# Start of GIVEN INFORMATION
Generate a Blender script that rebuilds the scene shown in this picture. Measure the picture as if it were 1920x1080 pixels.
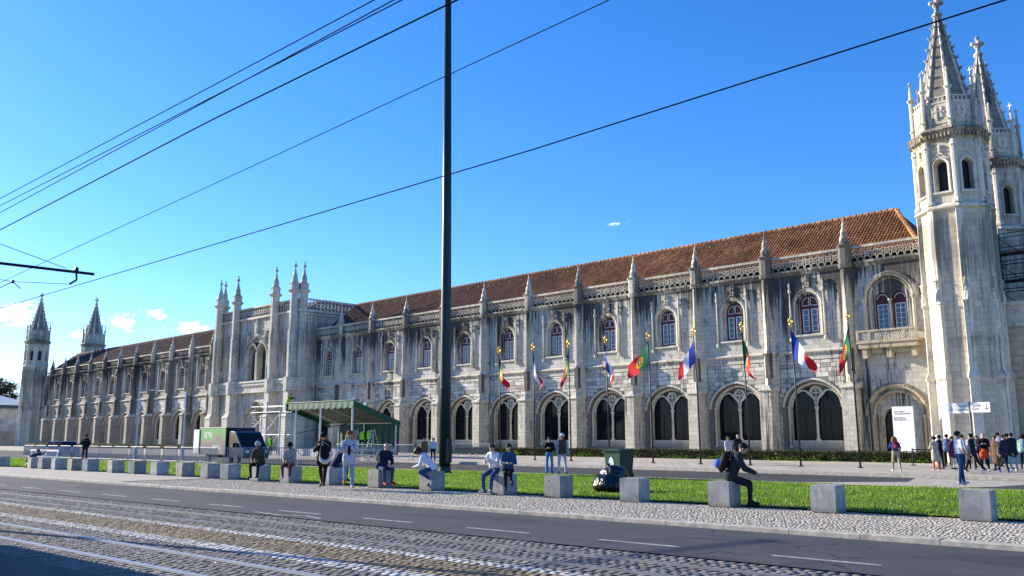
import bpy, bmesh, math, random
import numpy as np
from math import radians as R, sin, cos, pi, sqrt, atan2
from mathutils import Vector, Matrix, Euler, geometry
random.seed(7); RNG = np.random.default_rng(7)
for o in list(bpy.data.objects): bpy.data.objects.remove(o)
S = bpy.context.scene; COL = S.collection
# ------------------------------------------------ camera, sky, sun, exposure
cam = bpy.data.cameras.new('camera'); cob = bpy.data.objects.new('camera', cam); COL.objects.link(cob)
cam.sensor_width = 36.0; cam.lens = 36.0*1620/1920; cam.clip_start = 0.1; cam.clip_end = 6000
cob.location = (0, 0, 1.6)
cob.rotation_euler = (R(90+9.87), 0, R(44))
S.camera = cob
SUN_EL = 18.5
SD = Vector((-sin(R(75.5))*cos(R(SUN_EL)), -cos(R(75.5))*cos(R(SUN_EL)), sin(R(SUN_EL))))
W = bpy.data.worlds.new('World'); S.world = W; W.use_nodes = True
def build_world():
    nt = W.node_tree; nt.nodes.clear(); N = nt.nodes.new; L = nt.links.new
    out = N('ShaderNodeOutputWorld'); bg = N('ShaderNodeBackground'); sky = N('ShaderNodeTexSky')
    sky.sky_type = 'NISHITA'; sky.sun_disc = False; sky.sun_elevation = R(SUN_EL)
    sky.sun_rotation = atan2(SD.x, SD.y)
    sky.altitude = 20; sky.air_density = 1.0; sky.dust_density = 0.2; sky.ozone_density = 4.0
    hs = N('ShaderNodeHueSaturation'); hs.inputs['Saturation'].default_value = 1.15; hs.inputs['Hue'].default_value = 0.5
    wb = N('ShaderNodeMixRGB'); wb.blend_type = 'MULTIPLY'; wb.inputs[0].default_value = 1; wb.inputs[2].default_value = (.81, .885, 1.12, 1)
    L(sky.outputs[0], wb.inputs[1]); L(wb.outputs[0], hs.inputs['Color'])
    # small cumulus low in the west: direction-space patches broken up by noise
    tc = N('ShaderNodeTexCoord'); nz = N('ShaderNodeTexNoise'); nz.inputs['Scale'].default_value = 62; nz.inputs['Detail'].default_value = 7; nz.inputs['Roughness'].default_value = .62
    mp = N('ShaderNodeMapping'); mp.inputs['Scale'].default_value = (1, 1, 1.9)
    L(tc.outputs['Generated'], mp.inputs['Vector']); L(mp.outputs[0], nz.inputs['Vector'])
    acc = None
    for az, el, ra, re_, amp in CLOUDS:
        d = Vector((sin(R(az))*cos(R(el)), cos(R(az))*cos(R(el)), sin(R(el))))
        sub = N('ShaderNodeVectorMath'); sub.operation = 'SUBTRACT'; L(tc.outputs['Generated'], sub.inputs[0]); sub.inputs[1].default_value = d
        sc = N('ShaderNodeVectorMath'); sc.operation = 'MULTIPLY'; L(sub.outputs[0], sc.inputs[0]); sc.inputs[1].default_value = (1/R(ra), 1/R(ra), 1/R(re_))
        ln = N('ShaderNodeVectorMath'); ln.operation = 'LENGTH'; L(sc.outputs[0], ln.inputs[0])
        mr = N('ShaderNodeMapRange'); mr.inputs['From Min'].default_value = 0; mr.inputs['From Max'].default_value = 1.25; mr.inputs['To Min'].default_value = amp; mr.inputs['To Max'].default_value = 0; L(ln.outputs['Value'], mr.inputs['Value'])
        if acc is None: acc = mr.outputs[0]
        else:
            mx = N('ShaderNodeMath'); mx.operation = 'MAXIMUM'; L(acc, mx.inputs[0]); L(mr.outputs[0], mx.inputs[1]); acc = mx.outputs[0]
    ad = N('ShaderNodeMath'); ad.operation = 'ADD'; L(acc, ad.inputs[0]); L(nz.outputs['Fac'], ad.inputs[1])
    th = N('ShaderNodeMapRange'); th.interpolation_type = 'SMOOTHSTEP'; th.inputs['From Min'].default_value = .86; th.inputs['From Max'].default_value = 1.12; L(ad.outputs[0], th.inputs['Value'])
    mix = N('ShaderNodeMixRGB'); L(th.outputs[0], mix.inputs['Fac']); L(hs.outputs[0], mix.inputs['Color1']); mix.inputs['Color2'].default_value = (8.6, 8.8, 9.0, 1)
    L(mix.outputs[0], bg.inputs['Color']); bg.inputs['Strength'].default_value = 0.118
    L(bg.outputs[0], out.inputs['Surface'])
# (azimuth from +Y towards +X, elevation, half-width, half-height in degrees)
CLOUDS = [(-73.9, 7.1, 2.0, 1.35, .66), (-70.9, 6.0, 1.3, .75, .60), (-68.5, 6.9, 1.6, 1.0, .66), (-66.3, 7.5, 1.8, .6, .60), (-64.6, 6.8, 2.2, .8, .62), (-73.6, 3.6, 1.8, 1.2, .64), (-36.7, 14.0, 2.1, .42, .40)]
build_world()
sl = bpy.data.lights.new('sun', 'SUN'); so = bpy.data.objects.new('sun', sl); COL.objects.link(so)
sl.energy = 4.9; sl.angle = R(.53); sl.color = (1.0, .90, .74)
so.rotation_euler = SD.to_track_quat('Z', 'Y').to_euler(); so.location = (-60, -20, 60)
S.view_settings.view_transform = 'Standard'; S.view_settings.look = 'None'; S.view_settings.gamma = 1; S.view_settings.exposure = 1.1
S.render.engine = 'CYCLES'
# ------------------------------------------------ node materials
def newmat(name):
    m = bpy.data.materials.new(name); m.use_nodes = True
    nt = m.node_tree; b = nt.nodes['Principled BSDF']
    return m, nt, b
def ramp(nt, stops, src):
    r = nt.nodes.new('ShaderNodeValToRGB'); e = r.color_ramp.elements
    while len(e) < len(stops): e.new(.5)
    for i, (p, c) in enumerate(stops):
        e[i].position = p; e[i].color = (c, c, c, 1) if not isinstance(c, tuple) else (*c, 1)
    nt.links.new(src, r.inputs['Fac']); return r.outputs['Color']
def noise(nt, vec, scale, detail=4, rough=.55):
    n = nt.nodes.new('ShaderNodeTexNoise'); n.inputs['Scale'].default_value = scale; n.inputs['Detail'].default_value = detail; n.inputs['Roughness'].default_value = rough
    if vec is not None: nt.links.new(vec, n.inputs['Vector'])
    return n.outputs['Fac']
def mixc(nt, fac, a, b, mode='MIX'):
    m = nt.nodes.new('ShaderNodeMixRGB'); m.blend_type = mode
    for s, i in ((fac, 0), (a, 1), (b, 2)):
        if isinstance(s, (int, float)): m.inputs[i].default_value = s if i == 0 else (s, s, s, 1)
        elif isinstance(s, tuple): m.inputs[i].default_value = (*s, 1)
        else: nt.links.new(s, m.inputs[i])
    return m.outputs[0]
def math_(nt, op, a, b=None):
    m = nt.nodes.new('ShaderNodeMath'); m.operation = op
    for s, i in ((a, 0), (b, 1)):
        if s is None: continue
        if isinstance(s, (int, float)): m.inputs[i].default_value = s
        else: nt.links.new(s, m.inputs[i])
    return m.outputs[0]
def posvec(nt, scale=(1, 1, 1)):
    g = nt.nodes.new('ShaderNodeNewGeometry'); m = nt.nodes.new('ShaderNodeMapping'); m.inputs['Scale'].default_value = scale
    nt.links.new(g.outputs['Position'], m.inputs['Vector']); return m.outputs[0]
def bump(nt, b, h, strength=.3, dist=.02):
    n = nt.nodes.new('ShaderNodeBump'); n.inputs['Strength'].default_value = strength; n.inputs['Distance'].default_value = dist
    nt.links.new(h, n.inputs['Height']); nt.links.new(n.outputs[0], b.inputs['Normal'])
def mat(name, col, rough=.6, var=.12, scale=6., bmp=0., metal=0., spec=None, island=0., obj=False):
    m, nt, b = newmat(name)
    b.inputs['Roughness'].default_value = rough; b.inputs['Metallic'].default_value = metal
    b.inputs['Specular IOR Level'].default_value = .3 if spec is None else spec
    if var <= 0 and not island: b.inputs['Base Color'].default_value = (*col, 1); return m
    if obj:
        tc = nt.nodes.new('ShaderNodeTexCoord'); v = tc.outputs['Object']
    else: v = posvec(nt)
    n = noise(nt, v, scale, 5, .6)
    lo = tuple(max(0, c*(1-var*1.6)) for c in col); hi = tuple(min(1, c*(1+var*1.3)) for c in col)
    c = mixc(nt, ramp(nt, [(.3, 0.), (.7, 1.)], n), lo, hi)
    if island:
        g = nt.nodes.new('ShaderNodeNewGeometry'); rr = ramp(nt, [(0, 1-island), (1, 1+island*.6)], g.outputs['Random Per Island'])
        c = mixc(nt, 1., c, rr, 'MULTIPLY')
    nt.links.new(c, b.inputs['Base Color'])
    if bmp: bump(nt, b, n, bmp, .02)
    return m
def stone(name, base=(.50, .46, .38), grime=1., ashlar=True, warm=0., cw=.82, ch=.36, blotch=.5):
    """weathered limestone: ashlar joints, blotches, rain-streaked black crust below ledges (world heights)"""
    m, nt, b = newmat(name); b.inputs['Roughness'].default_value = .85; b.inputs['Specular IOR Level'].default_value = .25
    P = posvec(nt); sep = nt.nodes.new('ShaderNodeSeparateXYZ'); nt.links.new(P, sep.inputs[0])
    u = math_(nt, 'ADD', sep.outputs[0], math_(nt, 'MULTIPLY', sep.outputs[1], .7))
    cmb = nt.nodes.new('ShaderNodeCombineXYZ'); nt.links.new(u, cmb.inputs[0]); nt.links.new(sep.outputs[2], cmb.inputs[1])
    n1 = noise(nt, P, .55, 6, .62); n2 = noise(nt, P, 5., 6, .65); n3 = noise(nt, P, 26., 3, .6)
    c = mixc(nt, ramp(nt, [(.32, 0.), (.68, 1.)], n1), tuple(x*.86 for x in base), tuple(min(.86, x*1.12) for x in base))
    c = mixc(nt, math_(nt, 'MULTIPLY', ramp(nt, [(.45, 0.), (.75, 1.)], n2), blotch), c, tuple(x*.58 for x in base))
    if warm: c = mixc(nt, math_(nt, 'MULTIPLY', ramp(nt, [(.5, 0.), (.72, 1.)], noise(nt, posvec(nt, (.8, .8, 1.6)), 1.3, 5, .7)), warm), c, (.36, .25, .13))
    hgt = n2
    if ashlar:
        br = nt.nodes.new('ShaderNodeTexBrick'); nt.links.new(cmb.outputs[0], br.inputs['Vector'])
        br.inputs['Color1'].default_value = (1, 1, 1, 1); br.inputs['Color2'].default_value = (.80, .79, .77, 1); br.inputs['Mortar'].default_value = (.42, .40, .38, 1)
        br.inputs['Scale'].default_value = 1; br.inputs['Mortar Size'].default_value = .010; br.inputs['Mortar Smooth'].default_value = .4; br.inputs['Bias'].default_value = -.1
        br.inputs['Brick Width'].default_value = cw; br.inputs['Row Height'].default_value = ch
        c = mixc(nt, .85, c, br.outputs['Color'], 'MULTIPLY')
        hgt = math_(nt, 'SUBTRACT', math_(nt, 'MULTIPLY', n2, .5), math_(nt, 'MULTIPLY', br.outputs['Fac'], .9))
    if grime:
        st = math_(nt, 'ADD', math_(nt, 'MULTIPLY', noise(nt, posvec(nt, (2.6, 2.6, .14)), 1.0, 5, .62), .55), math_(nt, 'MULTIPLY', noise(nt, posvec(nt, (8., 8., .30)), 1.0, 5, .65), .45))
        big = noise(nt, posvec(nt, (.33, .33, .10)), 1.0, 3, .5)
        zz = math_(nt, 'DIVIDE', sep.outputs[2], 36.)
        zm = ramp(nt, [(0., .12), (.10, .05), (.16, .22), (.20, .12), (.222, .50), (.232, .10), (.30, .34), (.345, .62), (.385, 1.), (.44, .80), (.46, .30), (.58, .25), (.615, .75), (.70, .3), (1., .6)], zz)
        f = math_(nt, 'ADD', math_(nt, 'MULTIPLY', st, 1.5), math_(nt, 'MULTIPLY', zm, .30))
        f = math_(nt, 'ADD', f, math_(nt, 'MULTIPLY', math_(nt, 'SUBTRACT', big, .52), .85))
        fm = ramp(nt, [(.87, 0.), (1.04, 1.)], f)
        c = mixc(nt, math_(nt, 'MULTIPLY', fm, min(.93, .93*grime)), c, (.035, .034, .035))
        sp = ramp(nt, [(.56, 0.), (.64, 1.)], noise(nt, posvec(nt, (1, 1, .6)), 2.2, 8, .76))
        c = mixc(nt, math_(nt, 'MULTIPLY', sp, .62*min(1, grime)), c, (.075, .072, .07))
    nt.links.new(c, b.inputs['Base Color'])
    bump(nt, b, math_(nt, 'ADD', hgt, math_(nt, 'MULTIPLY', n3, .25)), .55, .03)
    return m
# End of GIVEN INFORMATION
> **WORK REQUIRED**:
Pull every line containing "grime" from the data.

> **WRITTEN ANSWER**:
def stone(name, base=(.50, .46, .38), grime=1., ashlar=True, warm=0., cw=.82, ch=.36, blotch=.5):
    if grime:
        c = mixc(nt, math_(nt, 'MULTIPLY', fm, min(.93, .93*grime)), c, (.035, .034, .035))
        c = mixc(nt, math_(nt, 'MULTIPLY', sp, .62*min(1, grime)), c, (.075, .072, .07))